Like most baby boomers born into the American middle class, mine was an upwardly mobile life trajectory launched with a fine public school education, followed by a degree at a Midwestern university, followed by a post-graduate degree plus post-post-graduate work. I experienced two unsuccessful marriages (and a current successful one), the surprise birth of twins (didn't know until the first one was born there was a second one), single parenting and a major career transition from public school to the field of nonprofit management.

I've lived in three different regions of this wonderful country. I've successfully held multiple volunteer leadership positions at a world-renowned arts organization and I have created programs to benefit families nationally and internationally.

Keeping my daughter's visual in mind, I am asking myself: So, now what do I do?

It was apparent to me I needed a project to focus my energy and creativity. We have lived in our condominium for over seven years, and the answer was right in front of me. Time to paint! The solitary, repetitive project gives me time to think and ruminate about where my life is headed. Because my husband is still working, my day-time companion is our black lab, Molly, who agrees with everything I say.

Interestingly enough, my life direction appears to be circular. I am now re-exploring elements of my life which have been dormant for the past 40 years while I was, out of necessity, required to stay aggressively engaged in the social economy. These are the re-emerging areas:

My original career direction as an educator is now at the forefront of all opportunities I am considering for volunteerism or part-time employment. I am a master educator, and once a teacher, always a teacher. I am focusing on the field of adult education, hoping to help mature students build their basic skills by empowering them with marketable employment skills and leading them to informed decisions on how to manage their lives.

I am returning to a faith community. This is a recent 'aha' priority. Reconnecting with a faith environment where the music, traditions and rituals sustain my soul is long overdue.

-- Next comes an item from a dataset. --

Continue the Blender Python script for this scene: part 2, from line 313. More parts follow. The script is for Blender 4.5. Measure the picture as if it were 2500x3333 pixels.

I am available more to family. Our grown daughters are now parents themselves, and routinely manage their lives and activities quite well. It would be disruptive for me to overly-inject myself into their family schedules, but I can now do so more frequently when encouraged or invited to do so. On the home front, I am cooking more. I come from a long line of very good cooks and used to pride myself on my culinary skills. I am reconnecting with the basic skills and maximizing opportunities to learn new ones in the vibrant culinary community where I live (San Francisco).

For years, I kept the following quotation from TS Eliot in my office: "I shall not cease from explorations, And I look forward, At the end of all my exploring, to arriving where I started, and knowing the place for the first time."

My journey is accurately described in the TS Eliot quote. Now is the perfect time to return to previous life activities -0 those intuitive past-times which validate, stimulate and sustain me. Thank goodness I realized where I was headed before I ran out of walls to paint.